What is expected: Give back the full material, exactly as it reads.

----------------

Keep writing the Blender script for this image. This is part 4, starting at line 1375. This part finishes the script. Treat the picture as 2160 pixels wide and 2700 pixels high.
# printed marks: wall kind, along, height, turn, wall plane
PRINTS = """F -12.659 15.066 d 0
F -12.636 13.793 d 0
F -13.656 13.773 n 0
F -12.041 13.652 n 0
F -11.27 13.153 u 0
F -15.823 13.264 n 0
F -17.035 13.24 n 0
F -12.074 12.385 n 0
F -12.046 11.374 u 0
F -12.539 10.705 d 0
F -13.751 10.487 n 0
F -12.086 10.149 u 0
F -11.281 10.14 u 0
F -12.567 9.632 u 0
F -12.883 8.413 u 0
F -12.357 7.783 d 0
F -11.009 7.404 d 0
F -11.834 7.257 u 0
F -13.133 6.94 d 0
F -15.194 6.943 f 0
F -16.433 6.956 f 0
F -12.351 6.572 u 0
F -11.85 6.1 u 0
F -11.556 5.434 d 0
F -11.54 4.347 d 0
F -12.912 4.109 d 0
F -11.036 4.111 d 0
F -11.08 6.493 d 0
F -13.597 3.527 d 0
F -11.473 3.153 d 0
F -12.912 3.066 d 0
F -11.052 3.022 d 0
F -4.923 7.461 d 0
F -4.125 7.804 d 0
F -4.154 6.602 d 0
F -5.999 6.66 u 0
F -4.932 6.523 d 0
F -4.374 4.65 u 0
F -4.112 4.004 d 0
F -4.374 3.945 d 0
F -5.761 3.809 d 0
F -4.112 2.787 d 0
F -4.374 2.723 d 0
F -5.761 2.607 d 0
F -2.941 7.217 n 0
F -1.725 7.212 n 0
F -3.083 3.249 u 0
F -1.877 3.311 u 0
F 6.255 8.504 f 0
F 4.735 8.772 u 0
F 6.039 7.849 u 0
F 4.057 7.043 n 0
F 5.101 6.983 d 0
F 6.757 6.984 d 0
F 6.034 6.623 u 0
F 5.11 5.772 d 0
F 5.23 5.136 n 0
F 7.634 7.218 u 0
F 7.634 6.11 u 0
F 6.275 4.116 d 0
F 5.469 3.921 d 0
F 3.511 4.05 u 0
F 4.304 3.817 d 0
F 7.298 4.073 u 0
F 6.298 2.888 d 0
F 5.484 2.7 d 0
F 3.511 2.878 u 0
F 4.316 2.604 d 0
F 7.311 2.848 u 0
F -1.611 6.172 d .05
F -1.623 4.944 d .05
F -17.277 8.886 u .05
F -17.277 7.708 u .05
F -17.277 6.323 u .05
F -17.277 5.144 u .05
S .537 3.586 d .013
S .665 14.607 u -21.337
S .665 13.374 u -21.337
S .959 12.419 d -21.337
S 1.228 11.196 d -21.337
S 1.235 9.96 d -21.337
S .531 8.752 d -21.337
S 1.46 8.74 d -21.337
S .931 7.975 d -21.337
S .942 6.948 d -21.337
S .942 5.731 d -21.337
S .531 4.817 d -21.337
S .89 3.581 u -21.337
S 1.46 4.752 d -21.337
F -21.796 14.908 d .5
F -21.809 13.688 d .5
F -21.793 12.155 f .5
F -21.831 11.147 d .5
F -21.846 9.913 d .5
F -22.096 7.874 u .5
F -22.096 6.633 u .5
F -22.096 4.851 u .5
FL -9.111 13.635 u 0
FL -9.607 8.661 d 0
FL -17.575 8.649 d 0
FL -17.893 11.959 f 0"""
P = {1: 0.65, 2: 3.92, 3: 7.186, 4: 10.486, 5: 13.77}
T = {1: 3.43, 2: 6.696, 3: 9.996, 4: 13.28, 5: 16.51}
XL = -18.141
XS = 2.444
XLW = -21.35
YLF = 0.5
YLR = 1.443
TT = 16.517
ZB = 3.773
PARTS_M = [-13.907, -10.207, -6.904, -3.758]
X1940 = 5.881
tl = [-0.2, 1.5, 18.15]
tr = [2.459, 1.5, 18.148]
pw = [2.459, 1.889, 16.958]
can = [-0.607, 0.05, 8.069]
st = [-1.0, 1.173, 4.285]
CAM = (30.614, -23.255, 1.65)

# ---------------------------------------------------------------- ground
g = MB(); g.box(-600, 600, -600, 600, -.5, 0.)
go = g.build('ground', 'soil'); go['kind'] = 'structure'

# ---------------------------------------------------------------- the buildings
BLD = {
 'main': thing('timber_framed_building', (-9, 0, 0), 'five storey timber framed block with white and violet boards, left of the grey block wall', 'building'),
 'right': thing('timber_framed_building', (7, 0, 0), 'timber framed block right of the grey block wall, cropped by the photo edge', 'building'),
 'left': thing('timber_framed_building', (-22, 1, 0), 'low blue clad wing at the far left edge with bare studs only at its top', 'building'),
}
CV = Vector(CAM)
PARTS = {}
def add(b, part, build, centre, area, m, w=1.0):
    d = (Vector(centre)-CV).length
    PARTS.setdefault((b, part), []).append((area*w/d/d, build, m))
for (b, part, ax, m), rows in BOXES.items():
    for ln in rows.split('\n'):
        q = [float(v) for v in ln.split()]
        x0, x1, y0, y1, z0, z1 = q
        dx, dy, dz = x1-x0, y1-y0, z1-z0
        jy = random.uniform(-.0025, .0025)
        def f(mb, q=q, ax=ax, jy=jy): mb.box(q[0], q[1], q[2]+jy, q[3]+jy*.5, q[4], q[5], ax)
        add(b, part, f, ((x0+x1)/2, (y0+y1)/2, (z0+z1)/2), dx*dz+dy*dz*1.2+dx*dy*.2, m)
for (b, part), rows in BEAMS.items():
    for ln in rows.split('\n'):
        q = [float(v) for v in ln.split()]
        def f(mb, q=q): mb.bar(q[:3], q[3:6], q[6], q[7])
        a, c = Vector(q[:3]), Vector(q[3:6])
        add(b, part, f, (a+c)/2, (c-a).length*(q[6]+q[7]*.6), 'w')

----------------

Completed exercise:
Keep writing the Blender script for this image. This is part 4, starting at line 1375. This part finishes the script. Treat the picture as 2160 pixels wide and 2700 pixels high.
# printed marks: wall kind, along, height, turn, wall plane
PRINTS = """F -12.659 15.066 d 0
F -12.636 13.793 d 0
F -13.656 13.773 n 0
F -12.041 13.652 n 0
F -11.27 13.153 u 0
F -15.823 13.264 n 0
F -17.035 13.24 n 0
F -12.074 12.385 n 0
F -12.046 11.374 u 0
F -12.539 10.705 d 0
F -13.751 10.487 n 0
F -12.086 10.149 u 0
F -11.281 10.14 u 0
F -12.567 9.632 u 0
F -12.883 8.413 u 0
F -12.357 7.783 d 0
F -11.009 7.404 d 0
F -11.834 7.257 u 0
F -13.133 6.94 d 0
F -15.194 6.943 f 0
F -16.433 6.956 f 0
F -12.351 6.572 u 0
F -11.85 6.1 u 0
F -11.556 5.434 d 0
F -11.54 4.347 d 0
F -12.912 4.109 d 0
F -11.036 4.111 d 0
F -11.08 6.493 d 0
F -13.597 3.527 d 0
F -11.473 3.153 d 0
F -12.912 3.066 d 0
F -11.052 3.022 d 0
F -4.923 7.461 d 0
F -4.125 7.804 d 0
F -4.154 6.602 d 0
F -5.999 6.66 u 0
F -4.932 6.523 d 0
F -4.374 4.65 u 0
F -4.112 4.004 d 0
F -4.374 3.945 d 0
F -5.761 3.809 d 0
F -4.112 2.787 d 0
F -4.374 2.723 d 0
F -5.761 2.607 d 0
F -2.941 7.217 n 0
F -1.725 7.212 n 0
F -3.083 3.249 u 0
F -1.877 3.311 u 0
F 6.255 8.504 f 0
F 4.735 8.772 u 0
F 6.039 7.849 u 0
F 4.057 7.043 n 0
F 5.101 6.983 d 0
F 6.757 6.984 d 0
F 6.034 6.623 u 0
F 5.11 5.772 d 0
F 5.23 5.136 n 0
F 7.634 7.218 u 0
F 7.634 6.11 u 0
F 6.275 4.116 d 0
F 5.469 3.921 d 0
F 3.511 4.05 u 0
F 4.304 3.817 d 0
F 7.298 4.073 u 0
F 6.298 2.888 d 0
F 5.484 2.7 d 0
F 3.511 2.878 u 0
F 4.316 2.604 d 0
F 7.311 2.848 u 0
F -1.611 6.172 d .05
F -1.623 4.944 d .05
F -17.277 8.886 u .05
F -17.277 7.708 u .05
F -17.277 6.323 u .05
F -17.277 5.144 u .05
S .537 3.586 d .013
S .665 14.607 u -21.337
S .665 13.374 u -21.337
S .959 12.419 d -21.337
S 1.228 11.196 d -21.337
S 1.235 9.96 d -21.337
S .531 8.752 d -21.337
S 1.46 8.74 d -21.337
S .931 7.975 d -21.337
S .942 6.948 d -21.337
S .942 5.731 d -21.337
S .531 4.817 d -21.337
S .89 3.581 u -21.337
S 1.46 4.752 d -21.337
F -21.796 14.908 d .5
F -21.809 13.688 d .5
F -21.793 12.155 f .5
F -21.831 11.147 d .5
F -21.846 9.913 d .5
F -22.096 7.874 u .5
F -22.096 6.633 u .5
F -22.096 4.851 u .5
FL -9.111 13.635 u 0
FL -9.607 8.661 d 0
FL -17.575 8.649 d 0
FL -17.893 11.959 f 0"""
P = {1: 0.65, 2: 3.92, 3: 7.186, 4: 10.486, 5: 13.77}
T = {1: 3.43, 2: 6.696, 3: 9.996, 4: 13.28, 5: 16.51}
XL = -18.141
XS = 2.444
XLW = -21.35
YLF = 0.5
YLR = 1.443
TT = 16.517
ZB = 3.773
PARTS_M = [-13.907, -10.207, -6.904, -3.758]
X1940 = 5.881
tl = [-0.2, 1.5, 18.15]
tr = [2.459, 1.5, 18.148]
pw = [2.459, 1.889, 16.958]
can = [-0.607, 0.05, 8.069]
st = [-1.0, 1.173, 4.285]
CAM = (30.614, -23.255, 1.65)

# ---------------------------------------------------------------- ground
g = MB(); g.box(-600, 600, -600, 600, -.5, 0.)
go = g.build('ground', 'soil'); go['kind'] = 'structure'

# ---------------------------------------------------------------- the buildings
BLD = {
 'main': thing('timber_framed_building', (-9, 0, 0), 'five storey timber framed block with white and violet boards, left of the grey block wall', 'building'),
 'right': thing('timber_framed_building', (7, 0, 0), 'timber framed block right of the grey block wall, cropped by the photo edge', 'building'),
 'left': thing('timber_framed_building', (-22, 1, 0), 'low blue clad wing at the far left edge with bare studs only at its top', 'building'),
}
CV = Vector(CAM)
PARTS = {}
def add(b, part, build, centre, area, m, w=1.0):
    d = (Vector(centre)-CV).length
    PARTS.setdefault((b, part), []).append((area*w/d/d, build, m))
for (b, part, ax, m), rows in BOXES.items():
    for ln in rows.split('\n'):
        q = [float(v) for v in ln.split()]
        x0, x1, y0, y1, z0, z1 = q
        dx, dy, dz = x1-x0, y1-y0, z1-z0
        jy = random.uniform(-.0025, .0025)
        def f(mb, q=q, ax=ax, jy=jy): mb.box(q[0], q[1], q[2]+jy, q[3]+jy*.5, q[4], q[5], ax)
        add(b, part, f, ((x0+x1)/2, (y0+y1)/2, (z0+z1)/2), dx*dz+dy*dz*1.2+dx*dy*.2, m)
for (b, part), rows in BEAMS.items():
    for ln in rows.split('\n'):
        q = [float(v) for v in ln.split()]
        def f(mb, q=q): mb.bar(q[:3], q[3:6], q[6], q[7])
        a, c = Vector(q[:3]), Vector(q[3:6])
        add(b, part, f, (a+c)/2, (c-a).length*(q[6]+q[7]*.6), 'w')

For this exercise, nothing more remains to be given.